- Goal
Output a verbatim copy of the data, cut off after the line that contains "bpy.data.objects.remove(_o)".

------------------------------------------------

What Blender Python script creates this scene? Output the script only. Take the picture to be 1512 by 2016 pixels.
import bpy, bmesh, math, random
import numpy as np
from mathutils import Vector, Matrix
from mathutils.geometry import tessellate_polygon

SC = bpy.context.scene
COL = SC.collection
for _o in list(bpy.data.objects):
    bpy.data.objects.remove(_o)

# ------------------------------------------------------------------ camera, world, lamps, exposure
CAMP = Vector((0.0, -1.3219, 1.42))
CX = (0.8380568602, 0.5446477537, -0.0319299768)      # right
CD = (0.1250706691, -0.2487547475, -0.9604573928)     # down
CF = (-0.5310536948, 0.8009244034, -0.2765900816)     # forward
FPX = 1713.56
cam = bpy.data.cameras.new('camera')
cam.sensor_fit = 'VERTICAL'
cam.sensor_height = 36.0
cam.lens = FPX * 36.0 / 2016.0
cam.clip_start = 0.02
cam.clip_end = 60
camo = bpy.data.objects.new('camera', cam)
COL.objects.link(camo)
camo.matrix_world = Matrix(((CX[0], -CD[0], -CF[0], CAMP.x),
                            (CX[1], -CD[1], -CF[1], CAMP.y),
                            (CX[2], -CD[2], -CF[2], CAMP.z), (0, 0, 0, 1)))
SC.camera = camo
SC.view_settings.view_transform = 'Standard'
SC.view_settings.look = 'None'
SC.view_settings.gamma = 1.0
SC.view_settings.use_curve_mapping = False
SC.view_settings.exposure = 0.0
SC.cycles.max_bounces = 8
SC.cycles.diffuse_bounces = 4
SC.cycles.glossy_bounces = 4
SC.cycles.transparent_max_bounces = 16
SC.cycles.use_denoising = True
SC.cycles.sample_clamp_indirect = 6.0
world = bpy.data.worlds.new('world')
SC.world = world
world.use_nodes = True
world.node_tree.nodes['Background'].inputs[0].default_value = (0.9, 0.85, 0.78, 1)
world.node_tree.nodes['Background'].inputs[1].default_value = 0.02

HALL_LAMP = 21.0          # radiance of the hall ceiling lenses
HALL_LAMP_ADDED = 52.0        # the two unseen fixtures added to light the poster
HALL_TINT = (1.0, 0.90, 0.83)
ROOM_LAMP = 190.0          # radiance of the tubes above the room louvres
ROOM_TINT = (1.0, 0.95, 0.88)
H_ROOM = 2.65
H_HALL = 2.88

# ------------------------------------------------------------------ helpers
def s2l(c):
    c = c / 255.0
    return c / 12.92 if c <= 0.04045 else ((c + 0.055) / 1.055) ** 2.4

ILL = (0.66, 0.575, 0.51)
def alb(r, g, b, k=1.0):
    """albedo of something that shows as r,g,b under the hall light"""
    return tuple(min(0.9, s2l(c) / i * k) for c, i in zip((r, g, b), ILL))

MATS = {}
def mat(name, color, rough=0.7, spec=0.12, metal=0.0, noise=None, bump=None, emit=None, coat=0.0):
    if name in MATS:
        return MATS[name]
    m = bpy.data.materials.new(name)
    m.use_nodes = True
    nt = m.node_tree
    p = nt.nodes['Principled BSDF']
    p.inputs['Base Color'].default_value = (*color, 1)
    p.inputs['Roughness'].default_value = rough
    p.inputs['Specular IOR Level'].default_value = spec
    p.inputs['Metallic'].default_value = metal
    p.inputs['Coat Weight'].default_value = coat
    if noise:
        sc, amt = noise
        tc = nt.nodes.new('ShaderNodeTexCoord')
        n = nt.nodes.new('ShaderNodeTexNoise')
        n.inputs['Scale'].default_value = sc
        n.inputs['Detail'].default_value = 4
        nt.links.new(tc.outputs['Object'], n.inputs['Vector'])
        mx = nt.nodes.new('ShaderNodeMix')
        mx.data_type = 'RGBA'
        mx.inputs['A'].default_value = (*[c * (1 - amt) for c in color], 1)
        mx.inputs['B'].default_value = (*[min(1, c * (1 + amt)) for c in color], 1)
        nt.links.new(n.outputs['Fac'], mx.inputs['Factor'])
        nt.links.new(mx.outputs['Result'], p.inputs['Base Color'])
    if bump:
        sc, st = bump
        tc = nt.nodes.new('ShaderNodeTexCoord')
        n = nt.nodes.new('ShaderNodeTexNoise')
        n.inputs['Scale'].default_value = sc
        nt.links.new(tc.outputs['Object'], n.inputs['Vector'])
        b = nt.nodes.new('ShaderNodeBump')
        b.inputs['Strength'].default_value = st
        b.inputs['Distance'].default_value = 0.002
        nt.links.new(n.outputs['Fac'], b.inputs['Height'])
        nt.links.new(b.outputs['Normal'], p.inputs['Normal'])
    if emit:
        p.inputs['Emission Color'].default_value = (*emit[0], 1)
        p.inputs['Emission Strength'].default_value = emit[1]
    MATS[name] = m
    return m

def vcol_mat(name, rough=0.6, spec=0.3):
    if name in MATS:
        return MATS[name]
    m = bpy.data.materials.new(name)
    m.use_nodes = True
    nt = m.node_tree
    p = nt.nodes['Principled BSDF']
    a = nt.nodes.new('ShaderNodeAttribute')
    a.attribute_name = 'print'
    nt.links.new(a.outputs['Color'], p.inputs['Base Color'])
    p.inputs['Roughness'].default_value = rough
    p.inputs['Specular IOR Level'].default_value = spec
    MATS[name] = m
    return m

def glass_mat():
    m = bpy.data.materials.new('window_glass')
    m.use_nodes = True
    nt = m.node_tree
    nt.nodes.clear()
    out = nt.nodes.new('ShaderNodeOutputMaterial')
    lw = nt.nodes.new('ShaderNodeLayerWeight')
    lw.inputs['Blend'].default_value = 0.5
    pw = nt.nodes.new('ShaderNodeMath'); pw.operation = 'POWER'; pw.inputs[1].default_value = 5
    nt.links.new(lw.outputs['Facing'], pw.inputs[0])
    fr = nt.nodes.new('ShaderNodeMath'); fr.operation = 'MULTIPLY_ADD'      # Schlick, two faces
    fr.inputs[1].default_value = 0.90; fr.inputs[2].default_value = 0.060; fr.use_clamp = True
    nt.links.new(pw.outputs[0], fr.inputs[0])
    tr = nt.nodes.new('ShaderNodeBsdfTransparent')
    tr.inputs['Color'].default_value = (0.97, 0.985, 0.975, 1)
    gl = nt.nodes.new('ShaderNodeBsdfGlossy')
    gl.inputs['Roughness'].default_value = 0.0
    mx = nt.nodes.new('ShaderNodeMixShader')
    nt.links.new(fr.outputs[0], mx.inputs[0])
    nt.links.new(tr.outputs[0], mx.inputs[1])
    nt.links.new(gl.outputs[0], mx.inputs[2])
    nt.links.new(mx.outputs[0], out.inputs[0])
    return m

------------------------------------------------

- Task output
What Blender Python script creates this scene? Output the script only. Take the picture to be 1512 by 2016 pixels.
import bpy, bmesh, math, random
import numpy as np
from mathutils import Vector, Matrix
from mathutils.geometry import tessellate_polygon

SC = bpy.context.scene
COL = SC.collection
for _o in list(bpy.data.objects):
    bpy.data.objects.remove(_o)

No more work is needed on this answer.